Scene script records
(begin)

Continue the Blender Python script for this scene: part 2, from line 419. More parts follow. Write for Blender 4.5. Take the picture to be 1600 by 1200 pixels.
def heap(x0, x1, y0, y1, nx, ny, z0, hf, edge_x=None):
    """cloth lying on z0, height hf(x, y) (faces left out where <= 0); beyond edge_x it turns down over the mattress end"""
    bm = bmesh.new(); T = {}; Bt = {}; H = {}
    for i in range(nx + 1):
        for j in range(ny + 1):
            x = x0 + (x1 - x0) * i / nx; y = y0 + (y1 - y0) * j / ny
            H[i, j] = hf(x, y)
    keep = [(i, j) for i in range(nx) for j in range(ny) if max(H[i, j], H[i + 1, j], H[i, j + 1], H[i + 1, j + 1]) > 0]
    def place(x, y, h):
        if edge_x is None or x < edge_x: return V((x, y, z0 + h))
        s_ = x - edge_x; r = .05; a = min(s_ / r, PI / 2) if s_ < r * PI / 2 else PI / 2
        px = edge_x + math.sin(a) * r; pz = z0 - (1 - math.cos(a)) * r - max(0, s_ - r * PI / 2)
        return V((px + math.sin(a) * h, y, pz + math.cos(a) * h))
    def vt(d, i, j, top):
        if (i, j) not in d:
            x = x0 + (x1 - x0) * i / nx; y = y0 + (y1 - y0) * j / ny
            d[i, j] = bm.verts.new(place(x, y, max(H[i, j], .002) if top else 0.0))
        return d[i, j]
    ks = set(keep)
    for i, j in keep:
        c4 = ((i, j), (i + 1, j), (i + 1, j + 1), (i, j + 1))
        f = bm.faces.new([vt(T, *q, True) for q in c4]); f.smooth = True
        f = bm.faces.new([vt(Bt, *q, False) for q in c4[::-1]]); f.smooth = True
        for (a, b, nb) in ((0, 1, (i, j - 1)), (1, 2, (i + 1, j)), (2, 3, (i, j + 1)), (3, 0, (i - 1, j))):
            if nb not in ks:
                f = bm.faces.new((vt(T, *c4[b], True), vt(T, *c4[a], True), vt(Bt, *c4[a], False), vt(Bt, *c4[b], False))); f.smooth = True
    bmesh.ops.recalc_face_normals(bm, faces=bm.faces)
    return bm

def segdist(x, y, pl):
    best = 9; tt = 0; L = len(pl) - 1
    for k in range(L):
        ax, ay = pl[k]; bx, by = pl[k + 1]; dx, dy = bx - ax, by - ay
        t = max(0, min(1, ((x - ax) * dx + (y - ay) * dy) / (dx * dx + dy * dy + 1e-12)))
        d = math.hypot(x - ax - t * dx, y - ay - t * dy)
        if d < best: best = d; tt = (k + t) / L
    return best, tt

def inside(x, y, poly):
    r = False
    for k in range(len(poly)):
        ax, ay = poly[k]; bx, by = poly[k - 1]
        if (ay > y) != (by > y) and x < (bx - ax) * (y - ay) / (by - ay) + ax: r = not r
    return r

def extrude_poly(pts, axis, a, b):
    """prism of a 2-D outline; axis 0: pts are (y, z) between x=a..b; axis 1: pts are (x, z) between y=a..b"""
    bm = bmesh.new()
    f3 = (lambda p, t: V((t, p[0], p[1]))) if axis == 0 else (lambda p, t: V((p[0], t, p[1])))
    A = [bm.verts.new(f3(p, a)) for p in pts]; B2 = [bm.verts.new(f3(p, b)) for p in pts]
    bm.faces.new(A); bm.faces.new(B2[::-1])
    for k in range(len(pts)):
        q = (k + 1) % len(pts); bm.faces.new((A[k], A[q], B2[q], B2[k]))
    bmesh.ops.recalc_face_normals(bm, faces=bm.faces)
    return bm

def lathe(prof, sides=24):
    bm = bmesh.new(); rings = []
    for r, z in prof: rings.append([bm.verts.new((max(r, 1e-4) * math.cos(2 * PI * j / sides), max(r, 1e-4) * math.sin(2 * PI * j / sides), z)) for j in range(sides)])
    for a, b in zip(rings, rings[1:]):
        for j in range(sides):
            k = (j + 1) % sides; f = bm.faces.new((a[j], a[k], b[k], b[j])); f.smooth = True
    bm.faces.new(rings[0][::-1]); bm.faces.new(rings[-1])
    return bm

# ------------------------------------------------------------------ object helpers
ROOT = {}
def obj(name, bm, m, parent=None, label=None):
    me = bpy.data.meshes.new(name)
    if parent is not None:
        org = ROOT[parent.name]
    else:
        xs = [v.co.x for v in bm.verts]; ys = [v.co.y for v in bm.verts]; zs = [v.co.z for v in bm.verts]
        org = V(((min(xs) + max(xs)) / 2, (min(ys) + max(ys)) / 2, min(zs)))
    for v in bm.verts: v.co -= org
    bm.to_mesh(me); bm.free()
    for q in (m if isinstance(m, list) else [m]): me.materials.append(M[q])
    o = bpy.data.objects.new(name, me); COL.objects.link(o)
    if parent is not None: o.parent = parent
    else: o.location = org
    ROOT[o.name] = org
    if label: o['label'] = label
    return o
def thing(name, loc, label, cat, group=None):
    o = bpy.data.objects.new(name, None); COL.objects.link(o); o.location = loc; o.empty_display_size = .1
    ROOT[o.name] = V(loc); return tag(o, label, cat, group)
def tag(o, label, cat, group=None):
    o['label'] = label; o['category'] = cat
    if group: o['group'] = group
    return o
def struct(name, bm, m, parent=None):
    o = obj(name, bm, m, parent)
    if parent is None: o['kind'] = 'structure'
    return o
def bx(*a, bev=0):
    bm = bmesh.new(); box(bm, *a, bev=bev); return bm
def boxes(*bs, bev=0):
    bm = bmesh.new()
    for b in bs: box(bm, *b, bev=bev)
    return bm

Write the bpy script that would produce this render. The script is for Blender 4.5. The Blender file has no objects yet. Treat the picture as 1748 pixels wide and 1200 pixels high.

(end)

Instruction: Copy all lines from the listing that contain "Write".

Task output:
Continue the Blender Python script for this scene: part 2, from line 419. More parts follow. Write for Blender 4.5. Take the picture to be 1600 by 1200 pixels.
Write the bpy script that would produce this render. The script is for Blender 4.5. The Blender file has no objects yet. Treat the picture as 1748 pixels wide and 1200 pixels high.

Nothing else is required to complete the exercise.